--- Start of Provided material ---

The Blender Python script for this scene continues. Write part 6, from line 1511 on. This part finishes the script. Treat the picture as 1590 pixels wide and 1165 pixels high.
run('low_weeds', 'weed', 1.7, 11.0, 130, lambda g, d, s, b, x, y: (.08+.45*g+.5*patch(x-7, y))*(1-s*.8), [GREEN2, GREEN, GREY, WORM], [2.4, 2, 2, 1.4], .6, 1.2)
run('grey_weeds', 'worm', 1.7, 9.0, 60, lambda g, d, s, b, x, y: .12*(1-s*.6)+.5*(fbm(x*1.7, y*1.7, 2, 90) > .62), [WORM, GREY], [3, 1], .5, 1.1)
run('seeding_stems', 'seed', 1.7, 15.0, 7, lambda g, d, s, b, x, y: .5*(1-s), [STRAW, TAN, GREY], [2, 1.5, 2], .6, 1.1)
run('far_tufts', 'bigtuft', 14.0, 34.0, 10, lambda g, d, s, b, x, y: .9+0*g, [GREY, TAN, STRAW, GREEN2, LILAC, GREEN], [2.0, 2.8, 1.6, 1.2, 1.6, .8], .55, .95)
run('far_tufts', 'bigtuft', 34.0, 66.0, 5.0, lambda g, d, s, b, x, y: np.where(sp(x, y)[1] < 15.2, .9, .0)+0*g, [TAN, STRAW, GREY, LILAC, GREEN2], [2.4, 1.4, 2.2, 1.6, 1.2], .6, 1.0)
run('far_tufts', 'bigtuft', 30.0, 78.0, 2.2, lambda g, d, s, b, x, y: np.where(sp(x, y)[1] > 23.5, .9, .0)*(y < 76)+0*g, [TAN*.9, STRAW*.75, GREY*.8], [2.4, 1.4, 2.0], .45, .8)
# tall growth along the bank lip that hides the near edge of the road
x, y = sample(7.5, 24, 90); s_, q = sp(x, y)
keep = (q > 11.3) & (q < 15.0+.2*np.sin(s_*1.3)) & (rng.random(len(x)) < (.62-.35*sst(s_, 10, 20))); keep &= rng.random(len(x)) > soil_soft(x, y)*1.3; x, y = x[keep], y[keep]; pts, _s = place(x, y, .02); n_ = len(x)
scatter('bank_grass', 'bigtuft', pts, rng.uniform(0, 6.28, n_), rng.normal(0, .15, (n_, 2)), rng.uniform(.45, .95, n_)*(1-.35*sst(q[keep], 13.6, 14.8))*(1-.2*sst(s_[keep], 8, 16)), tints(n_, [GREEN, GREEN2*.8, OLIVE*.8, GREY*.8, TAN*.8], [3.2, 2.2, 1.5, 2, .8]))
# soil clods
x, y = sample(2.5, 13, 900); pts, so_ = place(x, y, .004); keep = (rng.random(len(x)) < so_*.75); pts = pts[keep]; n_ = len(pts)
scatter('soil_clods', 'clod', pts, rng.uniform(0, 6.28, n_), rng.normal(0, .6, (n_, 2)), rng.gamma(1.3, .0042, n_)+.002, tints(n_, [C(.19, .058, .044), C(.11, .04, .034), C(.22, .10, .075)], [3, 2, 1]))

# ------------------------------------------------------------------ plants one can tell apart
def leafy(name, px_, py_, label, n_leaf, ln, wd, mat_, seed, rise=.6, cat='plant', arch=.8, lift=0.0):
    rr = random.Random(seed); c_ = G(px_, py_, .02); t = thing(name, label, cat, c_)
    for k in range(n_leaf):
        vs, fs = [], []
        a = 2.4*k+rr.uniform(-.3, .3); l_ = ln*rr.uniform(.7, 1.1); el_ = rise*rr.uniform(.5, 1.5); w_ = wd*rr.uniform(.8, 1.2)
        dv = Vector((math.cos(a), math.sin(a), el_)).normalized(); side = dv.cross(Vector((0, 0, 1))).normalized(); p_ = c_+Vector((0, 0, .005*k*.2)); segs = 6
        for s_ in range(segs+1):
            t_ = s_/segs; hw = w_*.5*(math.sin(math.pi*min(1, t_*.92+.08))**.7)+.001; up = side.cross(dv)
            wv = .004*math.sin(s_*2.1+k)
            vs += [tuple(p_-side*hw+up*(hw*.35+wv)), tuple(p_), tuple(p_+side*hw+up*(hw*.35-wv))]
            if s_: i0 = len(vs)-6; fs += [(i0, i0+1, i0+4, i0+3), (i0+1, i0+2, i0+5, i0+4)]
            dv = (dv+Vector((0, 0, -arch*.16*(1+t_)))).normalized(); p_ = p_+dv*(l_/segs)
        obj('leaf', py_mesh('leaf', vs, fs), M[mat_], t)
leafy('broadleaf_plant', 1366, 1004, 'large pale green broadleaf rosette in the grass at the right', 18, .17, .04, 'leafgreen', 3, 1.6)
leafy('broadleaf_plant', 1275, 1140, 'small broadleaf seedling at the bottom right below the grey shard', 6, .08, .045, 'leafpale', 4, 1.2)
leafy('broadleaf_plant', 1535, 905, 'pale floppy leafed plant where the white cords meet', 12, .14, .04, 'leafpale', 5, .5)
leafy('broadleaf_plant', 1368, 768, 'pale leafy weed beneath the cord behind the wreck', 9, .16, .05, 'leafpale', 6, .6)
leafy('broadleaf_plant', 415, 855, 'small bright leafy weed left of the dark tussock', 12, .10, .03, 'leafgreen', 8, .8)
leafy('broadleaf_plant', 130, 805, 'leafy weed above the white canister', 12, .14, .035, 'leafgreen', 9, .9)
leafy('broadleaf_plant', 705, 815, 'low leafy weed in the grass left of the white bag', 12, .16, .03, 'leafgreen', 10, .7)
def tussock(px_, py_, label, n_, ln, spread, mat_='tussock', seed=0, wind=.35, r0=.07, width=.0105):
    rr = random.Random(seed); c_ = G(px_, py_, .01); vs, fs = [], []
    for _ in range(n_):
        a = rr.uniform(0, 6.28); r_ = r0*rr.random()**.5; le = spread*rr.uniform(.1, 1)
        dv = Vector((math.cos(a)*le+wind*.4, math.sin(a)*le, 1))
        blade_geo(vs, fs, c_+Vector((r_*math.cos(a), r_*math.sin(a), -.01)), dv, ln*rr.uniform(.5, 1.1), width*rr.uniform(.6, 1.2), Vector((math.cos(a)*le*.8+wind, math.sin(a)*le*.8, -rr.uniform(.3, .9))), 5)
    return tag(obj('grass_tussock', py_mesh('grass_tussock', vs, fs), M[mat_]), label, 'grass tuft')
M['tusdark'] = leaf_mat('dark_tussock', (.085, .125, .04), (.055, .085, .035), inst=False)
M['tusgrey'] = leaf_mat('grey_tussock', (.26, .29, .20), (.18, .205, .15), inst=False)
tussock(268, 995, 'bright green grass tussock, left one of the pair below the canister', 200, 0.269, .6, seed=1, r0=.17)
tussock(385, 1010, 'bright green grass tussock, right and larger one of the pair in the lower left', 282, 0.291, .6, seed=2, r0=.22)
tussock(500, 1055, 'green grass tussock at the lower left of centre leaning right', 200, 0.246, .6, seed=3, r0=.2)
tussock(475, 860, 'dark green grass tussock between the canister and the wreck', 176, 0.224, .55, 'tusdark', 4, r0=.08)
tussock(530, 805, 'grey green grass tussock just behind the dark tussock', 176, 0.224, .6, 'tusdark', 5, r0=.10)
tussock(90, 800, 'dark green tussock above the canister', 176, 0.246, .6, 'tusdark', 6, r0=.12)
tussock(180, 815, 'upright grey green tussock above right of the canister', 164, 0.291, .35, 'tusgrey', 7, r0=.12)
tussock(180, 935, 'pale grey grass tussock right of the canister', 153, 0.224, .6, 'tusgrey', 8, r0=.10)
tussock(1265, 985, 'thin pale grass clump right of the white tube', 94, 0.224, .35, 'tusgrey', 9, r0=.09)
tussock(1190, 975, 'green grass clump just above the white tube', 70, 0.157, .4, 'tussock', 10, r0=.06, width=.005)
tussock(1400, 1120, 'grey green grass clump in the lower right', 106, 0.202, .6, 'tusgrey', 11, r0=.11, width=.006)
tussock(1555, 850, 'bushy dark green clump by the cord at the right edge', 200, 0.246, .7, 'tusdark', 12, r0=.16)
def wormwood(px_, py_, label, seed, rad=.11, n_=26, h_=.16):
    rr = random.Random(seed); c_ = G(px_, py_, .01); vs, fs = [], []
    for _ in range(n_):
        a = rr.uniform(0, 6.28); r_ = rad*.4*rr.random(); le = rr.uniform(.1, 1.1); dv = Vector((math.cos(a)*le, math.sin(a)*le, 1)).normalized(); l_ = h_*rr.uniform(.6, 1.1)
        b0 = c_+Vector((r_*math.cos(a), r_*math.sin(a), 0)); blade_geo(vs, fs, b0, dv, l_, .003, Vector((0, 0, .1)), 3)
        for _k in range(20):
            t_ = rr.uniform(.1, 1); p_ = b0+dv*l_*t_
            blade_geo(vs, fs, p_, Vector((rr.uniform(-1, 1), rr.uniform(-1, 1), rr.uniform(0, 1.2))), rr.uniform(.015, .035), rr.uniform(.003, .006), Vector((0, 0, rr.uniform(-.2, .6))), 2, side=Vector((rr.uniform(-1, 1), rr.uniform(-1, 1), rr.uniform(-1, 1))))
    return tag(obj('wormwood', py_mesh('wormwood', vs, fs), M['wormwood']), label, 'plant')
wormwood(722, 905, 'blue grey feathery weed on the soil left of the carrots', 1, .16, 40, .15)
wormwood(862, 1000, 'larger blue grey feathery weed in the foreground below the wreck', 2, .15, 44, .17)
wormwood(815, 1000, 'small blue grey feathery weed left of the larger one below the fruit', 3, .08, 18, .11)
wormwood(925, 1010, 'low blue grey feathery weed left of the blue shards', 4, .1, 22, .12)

--- End of Provided material ---

## Instructions to follow:
Starting at the first line of the listing, retype every line up to and including the one with "C(.22, .10, .075)], [3, 2, 1]))".

## Exercise output:
The Blender Python script for this scene continues. Write part 6, from line 1511 on. This part finishes the script. Treat the picture as 1590 pixels wide and 1165 pixels high.
run('low_weeds', 'weed', 1.7, 11.0, 130, lambda g, d, s, b, x, y: (.08+.45*g+.5*patch(x-7, y))*(1-s*.8), [GREEN2, GREEN, GREY, WORM], [2.4, 2, 2, 1.4], .6, 1.2)
run('grey_weeds', 'worm', 1.7, 9.0, 60, lambda g, d, s, b, x, y: .12*(1-s*.6)+.5*(fbm(x*1.7, y*1.7, 2, 90) > .62), [WORM, GREY], [3, 1], .5, 1.1)
run('seeding_stems', 'seed', 1.7, 15.0, 7, lambda g, d, s, b, x, y: .5*(1-s), [STRAW, TAN, GREY], [2, 1.5, 2], .6, 1.1)
run('far_tufts', 'bigtuft', 14.0, 34.0, 10, lambda g, d, s, b, x, y: .9+0*g, [GREY, TAN, STRAW, GREEN2, LILAC, GREEN], [2.0, 2.8, 1.6, 1.2, 1.6, .8], .55, .95)
run('far_tufts', 'bigtuft', 34.0, 66.0, 5.0, lambda g, d, s, b, x, y: np.where(sp(x, y)[1] < 15.2, .9, .0)+0*g, [TAN, STRAW, GREY, LILAC, GREEN2], [2.4, 1.4, 2.2, 1.6, 1.2], .6, 1.0)
run('far_tufts', 'bigtuft', 30.0, 78.0, 2.2, lambda g, d, s, b, x, y: np.where(sp(x, y)[1] > 23.5, .9, .0)*(y < 76)+0*g, [TAN*.9, STRAW*.75, GREY*.8], [2.4, 1.4, 2.0], .45, .8)
# tall growth along the bank lip that hides the near edge of the road
x, y = sample(7.5, 24, 90); s_, q = sp(x, y)
keep = (q > 11.3) & (q < 15.0+.2*np.sin(s_*1.3)) & (rng.random(len(x)) < (.62-.35*sst(s_, 10, 20))); keep &= rng.random(len(x)) > soil_soft(x, y)*1.3; x, y = x[keep], y[keep]; pts, _s = place(x, y, .02); n_ = len(x)
scatter('bank_grass', 'bigtuft', pts, rng.uniform(0, 6.28, n_), rng.normal(0, .15, (n_, 2)), rng.uniform(.45, .95, n_)*(1-.35*sst(q[keep], 13.6, 14.8))*(1-.2*sst(s_[keep], 8, 16)), tints(n_, [GREEN, GREEN2*.8, OLIVE*.8, GREY*.8, TAN*.8], [3.2, 2.2, 1.5, 2, .8]))
# soil clods
x, y = sample(2.5, 13, 900); pts, so_ = place(x, y, .004); keep = (rng.random(len(x)) < so_*.75); pts = pts[keep]; n_ = len(pts)
scatter('soil_clods', 'clod', pts, rng.uniform(0, 6.28, n_), rng.normal(0, .6, (n_, 2)), rng.gamma(1.3, .0042, n_)+.002, tints(n_, [C(.19, .058, .044), C(.11, .04, .034), C(.22, .10, .075)], [3, 2, 1]))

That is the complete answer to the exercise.